HEAVY INDUSTRY/CONSTRUCTION

      The Industrial Works built the first "walking dredge," an amazing construction device used to create drainage of vast acreage for cultivation in Michigan, build the Tamiami Trail in Florida and bring irrigation for agriculture to California deserts. (The last remaining walking dredge is on display at a state park in Florida.)

      IB's huge steam railroad cranes, up to 1,100 tons capacity, were used in the digging of the Panama Canal.

      The Bay City Shovels built digging equipment powered by gasoline engines that was used extensively across the country and in the South Pacific during World War II.

AEROSPACE/FOUNDRY INNOVATION

      Because of the availability here of advanced foundry knowledge and equipment, the director of the University of Michigan's aeronautical engineering department came here in 1943 and established Stalker Corporation, a firm that produced magnesium jet engine parts for many years.

THE PRESS

      The Bay City Tribune daily newspaper was the first in the state outside Detroit to install typesetting machines in the 1880s.

SHIPBUILDING/BOATBUILDING/WOOD TECHNOLOGY

      Capt. James Davidson built the longest wooden ships ever constructed, notable for "secret" bracing techniques that kept the ships from sagging in heavy weather.

      The Wheeler Shipbuilding Co. was rated by a government inspector as one of the finest yards producing steel ships in the nation in the 1880s. Wheeler's "Pere Marquette" revolutionary rail ferry for Lake Michigan traffic became the model for later railroad ferries.

      In 1901, Annie Edson Taylor made history by becoming the first person to go over Niagara Falls and live. Much has been made of this feat, but little of the wooden barrel she used, which was made in West Bay City. A technological innovation -- certainly!

The Defoe Shipbuilding Company's "rollover" method of shipbuilding was an innovation of technologicalefficiency in World War II honored by the U.S. Navy. Defoe built about 150 warships including the prototype destroyer escort, a ship credited with reversing domination of the North Atlantic by German submarines and contributing to victory in World War II. Defoe also built the most famous Presidential yacht, the "Honey Fitz."

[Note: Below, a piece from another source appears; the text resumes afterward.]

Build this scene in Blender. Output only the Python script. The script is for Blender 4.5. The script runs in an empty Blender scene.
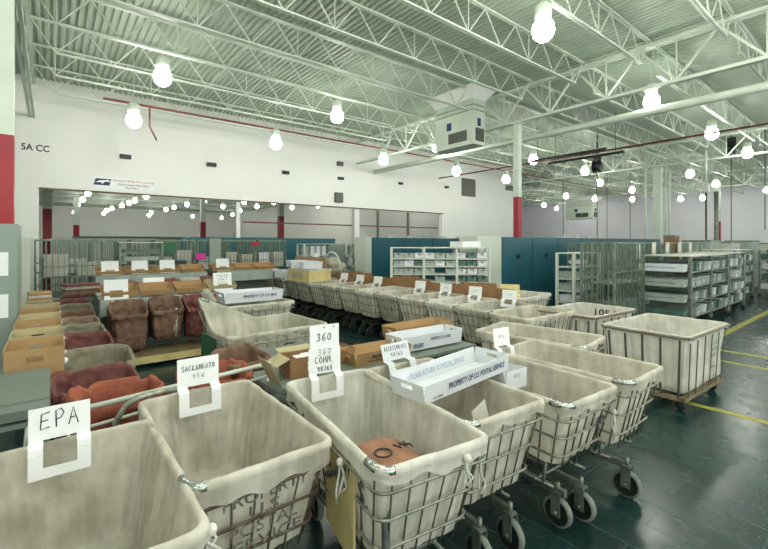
import bpy, math, random
from mathutils import Vector, Matrix, noise
random.seed(7)
PI = math.pi
S = bpy.context.scene
COL = S.collection
H = 2.0

# ------------------------------------------------------------ materials
def lin(h):
    h = h.lstrip('#'); v = [int(h[i:i+2], 16)/255 for i in (0, 2, 4)]
    return tuple((c/12.92 if c <= .04045 else ((c+.055)/1.055)**2.4) for c in v)
def mat(name, hexc, rough=.6, metal=0., var=.12, scale=6., bump=0., bscale=30., trans=0., dark=None, spec=.5, detail=4., shade_streak=0.):
    m = bpy.data.materials.new(name); m.use_nodes = True
    nt = m.node_tree; N = nt.nodes; Lk = nt.links; N.clear()
    out = N.new('ShaderNodeOutputMaterial'); b = N.new('ShaderNodeBsdfPrincipled')
    b.inputs['Roughness'].default_value = rough; b.inputs['Metallic'].default_value = metal
    b.inputs['Specular IOR Level'].default_value = spec
    c = lin(hexc); tc = N.new('ShaderNodeTexCoord')
    nz = N.new('ShaderNodeTexNoise'); nz.inputs['Scale'].default_value = scale; nz.inputs['Detail'].default_value = detail
    Lk.new(tc.outputs['Object'], nz.inputs['Vector'])
    rp = N.new('ShaderNodeValToRGB'); rp.color_ramp.elements[0].position = .32; rp.color_ramp.elements[1].position = .62
    d = lin(dark) if dark else tuple(x*(1-var*1.6) for x in c)
    rp.color_ramp.elements[0].color = (*d, 1); rp.color_ramp.elements[1].color = (*c, 1)
    Lk.new(nz.outputs['Fac'], rp.inputs['Fac']); Lk.new(rp.outputs['Color'], b.inputs['Base Color'])
    if shade_streak:  # upright dark streaks painted into the canvas for wire shadows and ridge shading
        mp = N.new('ShaderNodeMapping'); mp.inputs['Scale'].default_value = (13, 13, 1.6); Lk.new(tc.outputs['Object'], mp.inputs[0])
        n4 = N.new('ShaderNodeTexNoise'); n4.inputs['Scale'].default_value = 1; n4.inputs['Detail'].default_value = 5; Lk.new(mp.outputs[0], n4.inputs['Vector'])
        m4 = N.new('ShaderNodeMapRange'); m4.inputs[1].default_value = .38; m4.inputs[2].default_value = .56; m4.inputs[3].default_value = 1-shade_streak; m4.inputs[4].default_value = 1.
        Lk.new(n4.outputs['Fac'], m4.inputs[0])
        v4 = N.new('ShaderNodeVectorMath'); v4.operation = 'SCALE'; Lk.new(rp.outputs['Color'], v4.inputs[0]); Lk.new(m4.outputs[0], v4.inputs['Scale']); Lk.new(v4.outputs[0], b.inputs['Base Color'])
    if bump:
        n2 = N.new('ShaderNodeTexNoise'); n2.inputs['Scale'].default_value = bscale; n2.inputs['Detail'].default_value = 3
        Lk.new(tc.outputs['Object'], n2.inputs['Vector'])
        bp = N.new('ShaderNodeBump'); bp.inputs['Strength'].default_value = bump; bp.inputs['Distance'].default_value = .02
        Lk.new(n2.outputs['Fac'], bp.inputs['Height']); Lk.new(bp.outputs['Normal'], b.inputs['Normal'])
    if trans:
        t = N.new('ShaderNodeBsdfTranslucent'); Lk.new(rp.outputs['Color'], t.inputs['Color'])
        mx = N.new('ShaderNodeMixShader'); mx.inputs[0].default_value = trans
        Lk.new(b.outputs[0], mx.inputs[1]); Lk.new(t.outputs[0], mx.inputs[2]); Lk.new(mx.outputs[0], out.inputs[0])
    else:
        Lk.new(b.outputs[0], out.inputs[0])
    return m
def emis(name, hexc, st):
    m = bpy.data.materials.new(name); m.use_nodes = True
    nt = m.node_tree; nt.nodes.clear()
    o = nt.nodes.new('ShaderNodeOutputMaterial'); e = nt.nodes.new('ShaderNodeEmission')
    e.inputs[0].default_value = (*lin(hexc), 1); e.inputs[1].default_value = st
    nt.links.new(e.outputs[0], o.inputs[0]); return m
M = {}
def defs():
    M['canvas'] = mat('canvas', '#e6e2d4', .85, 0, .12, 5, .35, 26, trans=.3, dark='#c4c0ae', shade_streak=.17)
    M['canvas2'] = mat('canvas_pale', '#ece9de', .85, 0, .1, 4, .35, 22, trans=.25, dark='#cfcec0', shade_streak=.17)
    M['canvas3'] = mat('canvas_grey', '#d8d4c4', .85, 0, .1, 4, .35, 22, trans=.25, dark='#b3b3a0', shade_streak=.17)
    M['rope'] = mat('white_rope', '#dcdcd0', .9, 0, .1, 30, .3, 80)
    M['wire'] = mat('galvanised_wire', '#a8ab9c', .42, .55, .3, 20)
    M['chrome'] = mat('chrome_tube', '#c3c8c2', .22, .9, .2, 15)
    M['darkwire'] = mat('dark_green_wire', '#5c6350', .5, .4, .3, 20)
    M['steel'] = mat('dull_steel', '#8e958c', .45, .6, .3, 12)
    M['darksteel'] = mat('dark_steel', '#454e48', .5, .5, .3, 12)
    M['rust'] = mat('rusty_steel', '#75685a', .6, .4, .4, 14, dark='#4e4033')
    M['greenwire'] = mat('green_grey_wire', '#7f9180', .5, .4, .3, 6)
    M['rubber'] = mat('black_rubber', '#1b201f', .55, 0, .2, 20)
    M['tyre'] = mat('grey_tyre', '#7f877d', .6, 0, .2, 20)
    M['wood'] = mat('dolly_wood', '#8d7d5d', .7, 0, .25, 9)
    M['strap'] = mat('green_strap', '#4a5b49', .7, 0, .2, 20)
    M['rimdark'] = mat('canvas_rim', '#877f70', .7, 0, .25, 20, .3, 60)
    M['sign'] = mat('white_placard', '#eceeee', .35, 0, .03, 6)
    M['ink'] = mat('black_ink', '#26262a', .6, 0, .1, 20)
    M['inkfade'] = mat('grey_ink', '#7c8086', .6, 0, .1, 20)
    M['bluei'] = mat('blue_ink', '#2d3a70', .6, 0, .1, 20)
    M['paleblue'] = mat('pale_blue_ink', '#a9bccb', .6, 0, .1, 20)
    M['stencil'] = mat('stencil_ink', '#4b4a42', .8, 0, .4, 40, dark='#8b8a7c')
    M['whiteplastic'] = mat('white_corrugated_plastic', '#e6eaee', .3, 0, .04, 5, trans=.15)
    M['card'] = mat('brown_cardboard', '#ad8c60', .75, 0, .1, 6)
    M['cardpale'] = mat('pale_cardboard', '#b5ab84', .75, 0, .1, 6)
    M['carddark'] = mat('dark_cardboard', '#9a7550', .75, 0, .15, 6)
    M['cardyel'] = mat('yellow_cardboard', '#d8c88c', .75, 0, .1, 6)
    M['sackbrown'] = mat('brown_sack_cloth', '#80644f', .85, 0, .2, 9, .9, 14, dark='#5b463a')
    M['sacktan'] = mat('tan_sack_cloth', '#94806a', .85, 0, .2, 9, .9, 14, dark='#6e5f51')
    M['sackmaroon'] = mat('maroon_sack_cloth', '#80504a', .85, 0, .2, 9, .9, 14, dark='#562f2f')
    M['sackorange'] = mat('rust_orange_sack_cloth', '#9c5840', .85, 0, .2, 9, .9, 14, dark='#7c4434')
    M['sackgrey'] = mat('olive_grey_sack_cloth', '#8f8b76', .85, 0, .2, 9, .9, 14, dark='#6d6a58')
    M['printsack'] = mat('printed_brown_sack', '#a6795f', .8, 0, .15, 12, .4, 20)
    M['wall'] = mat('painted_wall', '#e9ebe5', .6, 0, .02, .6, .05, 4)
    M['wallfar'] = mat('far_wall', '#efeff5', .55, 0, .04, .7, .1, 2)
    M['whitepaint'] = mat('white_painted_steel', '#ccd8c8', .45, 0, .08, 1.5)
    M['deck'] = mat('painted_deck', '#b2c1ae', .5, 0, .08, .5)
    M['red'] = mat('red_paint', '#a3232f', .45, 0, .12, 2)
    M['redpipe'] = mat('red_brown_pipe', '#7a3f36', .5, 0, .2, 4)
    M['teal'] = mat('teal_enamel', '#175866', .4, 0, .08, 1.2)
    M['tealdark'] = mat('teal_gap', '#123a48', .5, 0, .1, 2)
    M['greycab'] = mat('grey_green_enamel', '#8b9a8e', .45, 0, .06, 1.2)
    M['palecab'] = mat('pale_enamel', '#c6cdc0', .45, 0, .05, 1.2)
    M['black'] = mat('black_plastic', '#15191a', .5, 0, .1, 9)
    M['vent'] = mat('grille_grey', '#6c6f66', .5, .3, .4, 60, dark='#393b36')
    M['yellow'] = mat('yellow_line', '#b5b04a', .5, 0, .25, 9)
    M['trayg'] = mat('grey_green_tray', '#a6b3aa', .5, 0, .15, 5)
    M['trayd'] = mat('dark_green_tray', '#56756a', .5, 0, .2, 5)
    M['blue'] = mat('blue_tub', '#376d8b', .5, 0, .1, 5)
    M['greybrd'] = mat('grey_board', '#6f7a71', .6, 0, .06, 3)
    M['magenta'] = mat('magenta_card', '#d92a9c', .6, 0, .02, 3)
    M['green'] = mat('green_board', '#2f6a4b', .6, 0, .1, 3)
    M['navy'] = mat('navy_print', '#202a5c', .6, 0, .05, 9)
    M['redink'] = mat('red_ink', '#c0463e', .6, 0, .05, 9)
    M['globe'] = emis('lamp_globe', '#fffdf4', 42.)
    # floor: dark polished wood blocks
    m = bpy.data.materials.new('floor_blocks'); m.use_nodes = True; nt = m.node_tree; N = nt.nodes; Lk = nt.links
    b = N['Principled BSDF']; tc = N.new('ShaderNodeTexCoord'); mp = N.new('ShaderNodeMapping')
    mp.inputs['Rotation'].default_value = (0, 0, PI/2); Lk.new(tc.outputs['Object'], mp.inputs['Vector'])
    br = N.new('ShaderNodeTexBrick'); br.inputs['Scale'].default_value = 1.; br.inputs['Brick Width'].default_value = 1.15; br.inputs['Row Height'].default_value = .3
    br.inputs['Mortar Size'].default_value = .006; br.inputs['Mortar Smooth'].default_value = .3
    br.inputs['Color1'].default_value = (*lin('#1b3a38'), 1); br.inputs['Color2'].default_value = (*lin('#162f2e'), 1); br.inputs['Mortar'].default_value = (*lin('#345250'), 1)
    Lk.new(mp.outputs[0], br.inputs['Vector'])
    nz = N.new('ShaderNodeTexNoise'); nz.inputs['Scale'].default_value = .6; nz.inputs['Detail'].default_value = 3; Lk.new(tc.outputs['Object'], nz.inputs['Vector'])
    mx = N.new('ShaderNodeMix'); mx.data_type = 'RGBA'; mx.blend_type = 'MULTIPLY'; mx.inputs[0].default_value = .6
    Lk.new(br.outputs['Color'], mx.inputs[6]); Lk.new(nz.outputs['Color'], mx.inputs[7])
    hs = N.new('ShaderNodeRGBToBW'); Lk.new(nz.outputs['Fac'], hs.inputs[0])
    ma = N.new('ShaderNodeMapRange'); ma.inputs[1].default_value = .3; ma.inputs[2].default_value = .7; ma.inputs[3].default_value = .75; ma.inputs[4].default_value = 1.15
    Lk.new(nz.outputs['Fac'], ma.inputs[0])
    vm = N.new('ShaderNodeVectorMath'); vm.operation = 'SCALE'; Lk.new(br.outputs['Color'], vm.inputs[0]); Lk.new(ma.outputs[0], vm.inputs['Scale'])
    Lk.new(vm.outputs[0], b.inputs['Base Color'])
    mr = N.new('ShaderNodeMapRange'); mr.inputs[1].default_value = .3; mr.inputs[2].default_value = .7; mr.inputs[3].default_value = .22; mr.inputs[4].default_value = .3
    n3 = N.new('ShaderNodeTexNoise'); n3.inputs['Scale'].default_value = 5; n3.inputs['Detail'].default_value = 5; Lk.new(tc.outputs['Object'], n3.inputs['Vector'])
    Lk.new(n3.outputs['Fac'], mr.inputs[0]); Lk.new(mr.outputs[0], b.inputs['Roughness'])
    bp = N.new('ShaderNodeBump'); bp.inputs['Strength'].default_value = .25; bp.inputs['Distance'].default_value = .01; bp.invert = True
    Lk.new(br.outputs['Fac'], bp.inputs['Height']); Lk.new(bp.outputs[0], b.inputs['Normal'])
    b.inputs['Specular IOR Level'].default_value = .6
    N.remove(mx); N.remove(hs)
    M['floor'] = m
defs()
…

      Les Staudacher built some of the world's fastest unlimited hydroplane boats here in the 1950s and 1960s including the 250 mile per hour "Miss Pepsi" and others. Staudacher is credited with building more Gold Cup racing boats than any other builder.

      Gougeon Brothers, Inc., revolutionized the use of wood in boat construction worldwide with their WEST System epoxy and published several editions of a book of instruction in new methods. Gougeon also built the first successful wind generator blades and their iceboats and sailboats have won numerous world racing titles.

HOUSING

The Sovereign brothers, Otto and William, pioneered the concept of mail-order ready-cut homes, packaged for shipment and assembly on site. Their Aladdin Company , 1906-1982, shipped homes all over the world, including an entire village of 200 homes built in England for war production workers during World War II.They spawned a new industry that included Liberty Homes and Sterling Homes here and other companies across the country. Ready-cut boats were produced by Aladdin and later the Eddy Boatbuilding Company.

INNOVATORS FROM BAY CITY

      Notable innovators with roots in Bay City included James Shearer, one of three contractors on a state commission directing construction of the Michigan Capitol; Fred Zeder, chief engineer of the early Chrysler Corporation and his brother, James Zeder,in charge of Chrysler research and development; and Brig. Gen. Oscar Westover, Army Air Corps commander who pioneered the use of hydrogen balloons and directed the first balloon flight into the stratosphere by radio from James Clements Airport and for whom Westover Air Force Base in Massachusetts is named.

      One of the early "sales" of a professional athlete was negotiated by financier James E. Davidson for the transfer of the contract of baseball player Hazen (Ki-Ki) Cuyler from the Bay City Wolves to the Chicago Cubs. Davidson was a pioneer of big league baseball, holding the post of financial vice president of the Cleveland Indians while living here in the 1920s.